J'aurais aimé passer par là avec mes propres enfants. Les voir se développer, grandir et changer est une partie essentielle de la vie qui m'a manqué. Je sais que les gens pourraient dire que c'est différent quand ils sont à toi "vingt-quatre heures sur vingt-quatre", mais je rêve de négocier ces espaces avec mes enfants. J'ai l'impression de les avoir vus vieillir avec moi, ma couvée inexistante. 
Devrais-je essayer de devenir famille d'accueil ? D'adopter ? J'ai besoin de prendre un moment avec ces mots sur la page. À bien des égards, le VIH m'a ôté l'idée que cela puisse jamais arriver. Est-ce que c'est possible, est-ce que ça pourrait être possible à présent ? 
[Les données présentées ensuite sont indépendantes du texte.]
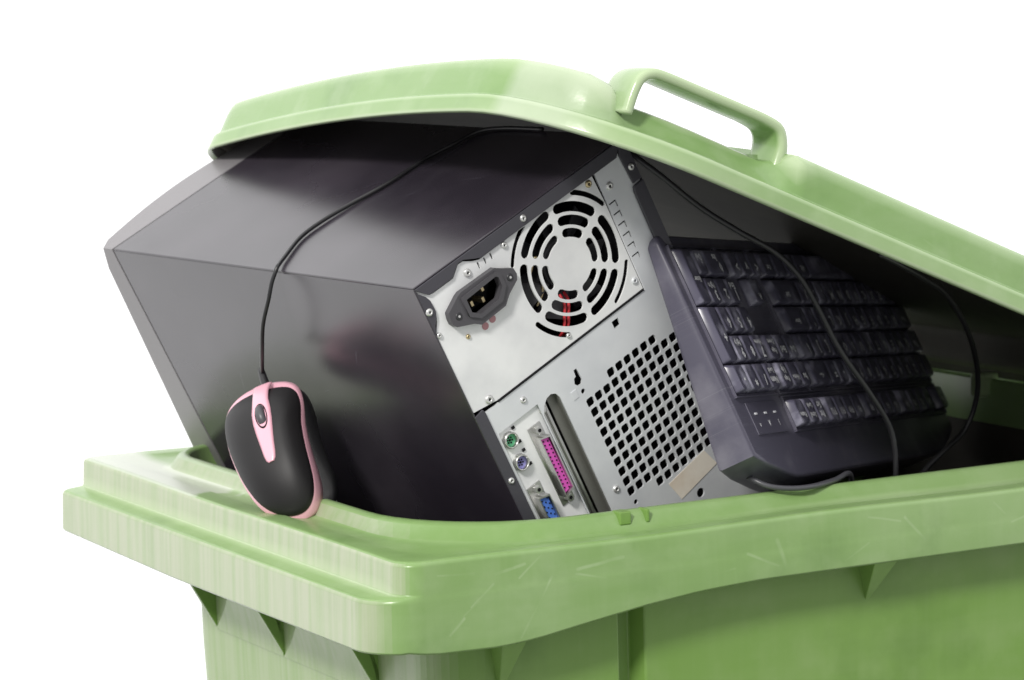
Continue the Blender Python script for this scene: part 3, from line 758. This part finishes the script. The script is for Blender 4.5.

Il semble que nous, les femmes transgenres, ne sommes autorisées à parler que de certaines choses, comme le fait d'être nées dans le "mauvais corps", mais pas de l'absence d'un utérus et de ne pas être mère. Nous pouvons parler du désir d'avoir un vagin, mais pas de l'intimité du sexe tendre.
Si un enfant exprime son désir de transition à 8, 10 ou 14 ans, je pense qu'il faut le laisser faire et le soutenir. L'un d'entre eux, voire beaucoup d'entre eux, ont des rêves à réaliser : devenir explorateur·ice, enseignant·e, artiste, un mari, un père, ou comme moi, devenir une mère.